→ **DATASET CONTENT**:
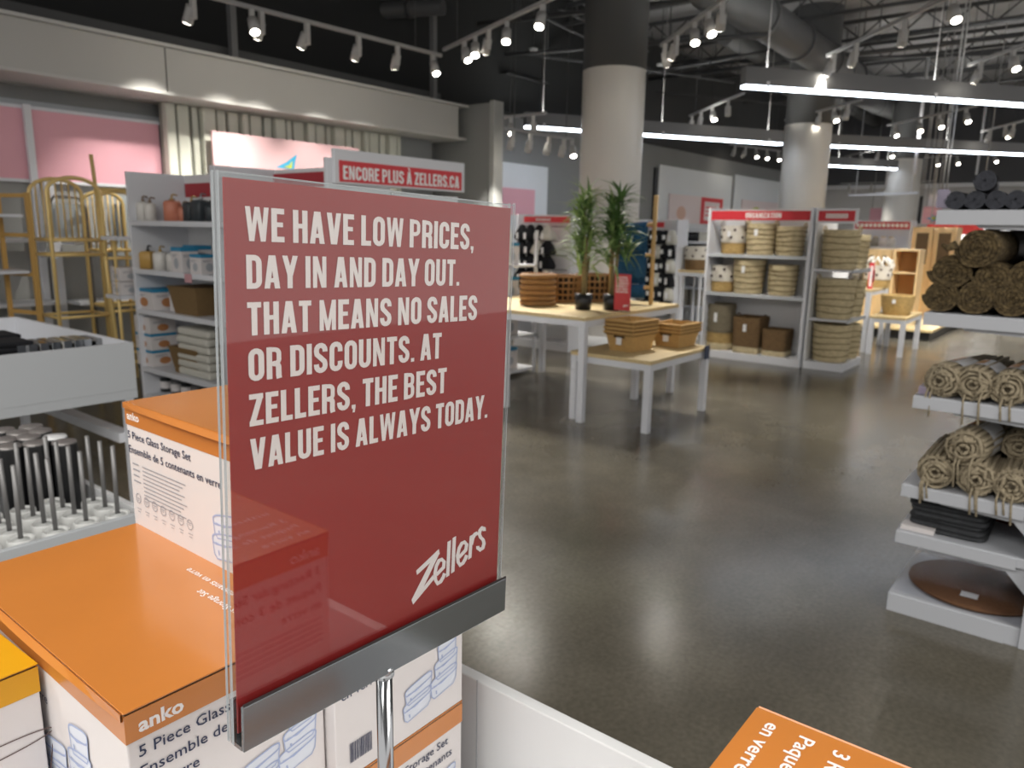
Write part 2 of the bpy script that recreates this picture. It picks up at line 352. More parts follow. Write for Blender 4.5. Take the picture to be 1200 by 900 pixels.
# square duct with a flared grille
p = onz(590, 96, 3.9); t = thing('air_diffuser', 'dark square duct drop with flared grille hanging left of the near column', 'air diffuser', (p.x, p.y, 3.9))
MB().box(-.3, .3, -.3, .3, .12, 1.5).build('duct_drop', ductm, t)
MB().add([(-.55, -.55, 0), (.55, -.55, 0), (.55, .55, 0), (-.55, .55, 0), (-.3, -.3, .13), (.3, -.3, .13), (.3, .3, .13), (-.3, .3, .13)], [(0, 1, 5, 4), (1, 2, 6, 5), (2, 3, 7, 6), (3, 0, 4, 7)]).build('flare', pipem, t)
for k in range(4): MB().box(-.5+k*.04, .5-k*.04, -.5+k*.13+.02, -.5+k*.13+.05, .0, .02).build('blade', pipem, t)
for (px, py, z1), lab in zip([(274, 69, 3.2), (508, 118, 3.2)], ['grey hanging post above the soffit joint at left', 'grey hanging post above the end of the soffit']):
    q = ony(px, py, 7.6); tag(MB().box(-.035, .035, -.035, .035, 0, 2.2).build('soffit_post', greyl if 0 else mat('post_grey', '#6b6c6d', .6), None, (q.x, 7.6, 3.2)), lab, 'post')
for (px, py), lab in zip([(625, 60), (690, 68), (774, 78)], ['small round ceiling sensor on a stem near the square duct', 'small pendant sensor close left of the near column', 'small pendant sensor close right of the near column']):
    q = onz(px, py, 4.2); t = thing('ceiling_sensor', lab, 'sensor', (q.x, q.y, 4.2)); MB().lathe([(0, 0), (.06, .01), (.07, .04), (0, .06)], 14).build('dome', mat('sensor_grey', '#88898a', .5), t); MB().cyl((0, 0, .05), (0, 0, 1.2), .008, 6).build('stem', pipem, t)
#TRACKS
# ---------------------------------------------------------------- track lighting
lensm = emis('lamp_lens', '#fff6e6', 30.0); trackm = mat('track_grey', '#9a9a9a', .5); headm = mat('track_head_white', '#b4b3b1', .45)
def head_proto():
    t = thing('track_head', 'x', 'track light', (0, 0, 0))
    MB().box(-.022, .022, -.022, .022, -.2, 0).build('adapter', headm, t)
    M = Matrix.Translation((.06, 0, -.16)) @ Matrix.Rotation(math.radians(-32), 4, 'Y')   # lamp leans, lens towards +X and down
    b = MB(); b.cyl(M @ Vector((0, 0, .08)), M @ Vector((0, 0, -.07)), .047, 14).build('lamp_body', headm, t)
    q = MB(); q.cyl(M @ Vector((0, 0, -.0705)), M @ Vector((0, 0, -.073)), .04, 14).build('lens', lensm, t)
    MB().cyl((0, 0, -.14), M @ Vector((0, 0, 0)), .012, 8).build('pivot', headm, t)
    l = bpy.data.lights.new('lamp_glow', 'SPOT'); l.energy = SPOT; l.spot_size = math.radians(60); l.spot_blend = .9; l.color = (1, .95, .87); l.shadow_soft_size = .03
    o = bpy.data.objects.new('lamp_glow', l); COL.objects.link(o); o.parent = t
    o.matrix_local = M @ Matrix.Translation((0, 0, -.105))
    return t
HP = head_proto(); used = [0]
def track(a, b, z, heads, where, drop=1.5):
    """a, b: pixels of the two ends on the plane z; heads: (fraction, turn in degrees)"""
    p, q = onz(*a, z), onz(*b, z); L = (q-p).length; ang = math.atan2(q.y-p.y, q.x-p.x)
    t = thing('light_track', 'pale grey lighting track '+where, 'lighting track', p, ang, 'lighting tracks')
    MB().box(0, L, -.018, .018, 0, .035).build('rail', trackm, t)
    for f in (.12, .88): MB().cyl((L*f, 0, .035), (L*f, 0, 5.4-z), .006, 5).build('hanger_rod', pipem, t)
    for k, (f, turn) in enumerate(heads):
        w = p+(q-p)*f; lab = 'white track light %s on track %s' % (nth(k, len(heads), 'from left'), where)
        if not used[0]: HP.location = w; HP.rotation_euler.z = math.radians(turn); HP['label'] = lab; HP['group'] = 'track light heads'; used[0] = 1
        else: dup(HP, w, math.radians(turn), lab, 'track light heads')
track((180, -18), (517, 67), 3.48, [(.10, 95), (.27, 250), (.30, 85), (.45, 95), (.64, 80), (.80, 70), (.96, 250)], 'in front of the soffit at upper left')
track((520, 60), (700, -25), 3.6, [(.18, 250), (.27, 220), (.37, 60), (.5, 215), (.72, 200)], 'above the square duct')
track((775, 55), (880, -22), 3.6, [(.06, 10), (.22, 60), (.45, 215), (.6, 235), (.75, 30)], 'right of the near column top')
track((970, 67), (1140, -15), 3.6, [(.06, 60), (.26, 40), (.62, 20), (.9, 220)], 'above the long linear lamp')
track((1135, 78), (1290, 22), 3.6, [(.12, 40), (.4, 220), (.8, 30)], 'at the right edge')
track((808, 137), (872, 110), 3.6, [(.06, 30), (.25, 40), (.47, 230), (.75, 20)], 'between the near and second columns')
track((920, 142), (1010, 118), 3.6, [(.1, 30), (.3, 20), (.5, 40), (.68, 230), (.85, 30)], 'just left of the second column top')
track((1040, 148), (1145, 125), 3.6, [(.1, 225), (.4, 215), (.62, 230), (.9, 220)], 'right of the second column')
track((1150, 155), (1225, 136), 3.6, [(.15, 30), (.42, 230), (.55, 20)], 'at far right under the linear lamp')
track((592, 139), (640, 134), 3.0, [(.15, 225), (.7, 30)], 'close right of the partition')
track((592, 152), (672, 165), 2.75, [(.1, 60), (.35, 60), (.62, 60), (.85, 60), (.98, 230)], 'below the linear lamp left of the near column')
track((855, 170), (915, 178), 3.6, [(.1, 50), (.3, 60), (.5, 225), (.72, 215), (.95, 225)], 'under the linear lamp left of the second column')
track((990, 184), (1060, 170), 3.6, [(.1, 225), (.3, 230), (.6, 30), (.8, 225)], 'in front of the far column')
track((1075, 186), (1200, 178), 3.7, [(.2, 225), (.4, 220), (.75, 225)], 'crossing right of the far column')
track((965, 205), (985, 198), 3.7, [(.2, 225), (.7, 230)], 'low right of the second column, farthest off')
track((985, 216), (1095, 213), 3.0, [(.1, 0), (.35, 5), (.6, -5), (.85, 0)], 'before the far wall')
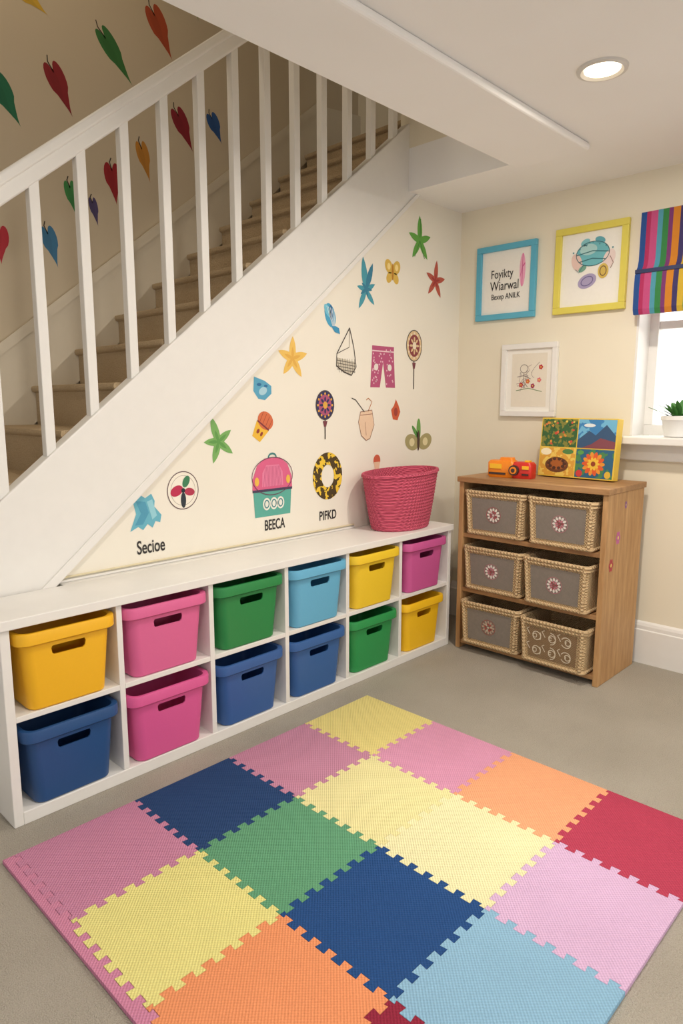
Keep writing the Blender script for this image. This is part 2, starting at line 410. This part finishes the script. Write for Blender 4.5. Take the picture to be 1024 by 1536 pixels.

→ **WRITTEN INSTRUCTION**:
Exclude the images, then output the data above word for word.

→ **FINAL RESULT**:
Write part 2 of the bpy script that recreates this picture. It picks up at line 352. More parts follow. Write for Blender 4.5. Take the picture to be 1200 by 900 pixels.
# square duct with a flared grille
p = onz(590, 96, 3.9); t = thing('air_diffuser', 'dark square duct drop with flared grille hanging left of the near column', 'air diffuser', (p.x, p.y, 3.9))
MB().box(-.3, .3, -.3, .3, .12, 1.5).build('duct_drop', ductm, t)
MB().add([(-.55, -.55, 0), (.55, -.55, 0), (.55, .55, 0), (-.55, .55, 0), (-.3, -.3, .13), (.3, -.3, .13), (.3, .3, .13), (-.3, .3, .13)], [(0, 1, 5, 4), (1, 2, 6, 5), (2, 3, 7, 6), (3, 0, 4, 7)]).build('flare', pipem, t)
for k in range(4): MB().box(-.5+k*.04, .5-k*.04, -.5+k*.13+.02, -.5+k*.13+.05, .0, .02).build('blade', pipem, t)
for (px, py, z1), lab in zip([(274, 69, 3.2), (508, 118, 3.2)], ['grey hanging post above the soffit joint at left', 'grey hanging post above the end of the soffit']):
    q = ony(px, py, 7.6); tag(MB().box(-.035, .035, -.035, .035, 0, 2.2).build('soffit_post', greyl if 0 else mat('post_grey', '#6b6c6d', .6), None, (q.x, 7.6, 3.2)), lab, 'post')
for (px, py), lab in zip([(625, 60), (690, 68), (774, 78)], ['small round ceiling sensor on a stem near the square duct', 'small pendant sensor close left of the near column', 'small pendant sensor close right of the near column']):
    q = onz(px, py, 4.2); t = thing('ceiling_sensor', lab, 'sensor', (q.x, q.y, 4.2)); MB().lathe([(0, 0), (.06, .01), (.07, .04), (0, .06)], 14).build('dome', mat('sensor_grey', '#88898a', .5), t); MB().cyl((0, 0, .05), (0, 0, 1.2), .008, 6).build('stem', pipem, t)
#TRACKS
# ---------------------------------------------------------------- track lighting
lensm = emis('lamp_lens', '#fff6e6', 30.0); trackm = mat('track_grey', '#9a9a9a', .5); headm = mat('track_head_white', '#b4b3b1', .45)
def head_proto():
    t = thing('track_head', 'x', 'track light', (0, 0, 0))
    MB().box(-.022, .022, -.022, .022, -.2, 0).build('adapter', headm, t)
    M = Matrix.Translation((.06, 0, -.16)) @ Matrix.Rotation(math.radians(-32), 4, 'Y')   # lamp leans, lens towards +X and down
    b = MB(); b.cyl(M @ Vector((0, 0, .08)), M @ Vector((0, 0, -.07)), .047, 14).build('lamp_body', headm, t)
    q = MB(); q.cyl(M @ Vector((0, 0, -.0705)), M @ Vector((0, 0, -.073)), .04, 14).build('lens', lensm, t)
    MB().cyl((0, 0, -.14), M @ Vector((0, 0, 0)), .012, 8).build('pivot', headm, t)
    l = bpy.data.lights.new('lamp_glow', 'SPOT'); l.energy = SPOT; l.spot_size = math.radians(60); l.spot_blend = .9; l.color = (1, .95, .87); l.shadow_soft_size = .03
    o = bpy.data.objects.new('lamp_glow', l); COL.objects.link(o); o.parent = t
    o.matrix_local = M @ Matrix.Translation((0, 0, -.105))
    return t
HP = head_proto(); used = [0]
def track(a, b, z, heads, where, drop=1.5):
    """a, b: pixels of the two ends on the plane z; heads: (fraction, turn in degrees)"""
    p, q = onz(*a, z), onz(*b, z); L = (q-p).length; ang = math.atan2(q.y-p.y, q.x-p.x)
    t = thing('light_track', 'pale grey lighting track '+where, 'lighting track', p, ang, 'lighting tracks')
    MB().box(0, L, -.018, .018, 0, .035).build('rail', trackm, t)
    for f in (.12, .88): MB().cyl((L*f, 0, .035), (L*f, 0, 5.4-z), .006, 5).build('hanger_rod', pipem, t)
    for k, (f, turn) in enumerate(heads):
        w = p+(q-p)*f; lab = 'white track light %s on track %s' % (nth(k, len(heads), 'from left'), where)
        if not used[0]: HP.location = w; HP.rotation_euler.z = math.radians(turn); HP['label'] = lab; HP['group'] = 'track light heads'; used[0] = 1
        else: dup(HP, w, math.radians(turn), lab, 'track light heads')
track((180, -18), (517, 67), 3.48, [(.10, 95), (.27, 250), (.30, 85), (.45, 95), (.64, 80), (.80, 70), (.96, 250)], 'in front of the soffit at upper left')
track((520, 60), (700, -25), 3.6, [(.18, 250), (.27, 220), (.37, 60), (.5, 215), (.72, 200)], 'above the square duct')
track((775, 55), (880, -22), 3.6, [(.06, 10), (.22, 60), (.45, 215), (.6, 235), (.75, 30)], 'right of the near column top')
track((970, 67), (1140, -15), 3.6, [(.06, 60), (.26, 40), (.62, 20), (.9, 220)], 'above the long linear lamp')
track((1135, 78), (1290, 22), 3.6, [(.12, 40), (.4, 220), (.8, 30)], 'at the right edge')
track((808, 137), (872, 110), 3.6, [(.06, 30), (.25, 40), (.47, 230), (.75, 20)], 'between the near and second columns')
track((920, 142), (1010, 118), 3.6, [(.1, 30), (.3, 20), (.5, 40), (.68, 230), (.85, 30)], 'just left of the second column top')
track((1040, 148), (1145, 125), 3.6, [(.1, 225), (.4, 215), (.62, 230), (.9, 220)], 'right of the second column')
track((1150, 155), (1225, 136), 3.6, [(.15, 30), (.42, 230), (.55, 20)], 'at far right under the linear lamp')
track((592, 139), (640, 134), 3.0, [(.15, 225), (.7, 30)], 'close right of the partition')
track((592, 152), (672, 165), 2.75, [(.1, 60), (.35, 60), (.62, 60), (.85, 60), (.98, 230)], 'below the linear lamp left of the near column')
track((855, 170), (915, 178), 3.6, [(.1, 50), (.3, 60), (.5, 225), (.72, 215), (.95, 225)], 'under the linear lamp left of the second column')
track((990, 184), (1060, 170), 3.6, [(.1, 225), (.3, 230), (.6, 30), (.8, 225)], 'in front of the far column')
track((1075, 186), (1200, 178), 3.7, [(.2, 225), (.4, 220), (.75, 225)], 'crossing right of the far column')
track((965, 205), (985, 198), 3.7, [(.2, 225), (.7, 230)], 'low right of the second column, farthest off')
track((985, 216), (1095, 213), 3.0, [(.1, 0), (.35, 5), (.6, -5), (.85, 0)], 'before the far wall')
Keep writing the Blender script for this image. This is part 2, starting at line 410. This part finishes the script. Write for Blender 4.5. Take the picture to be 1024 by 1536 pixels.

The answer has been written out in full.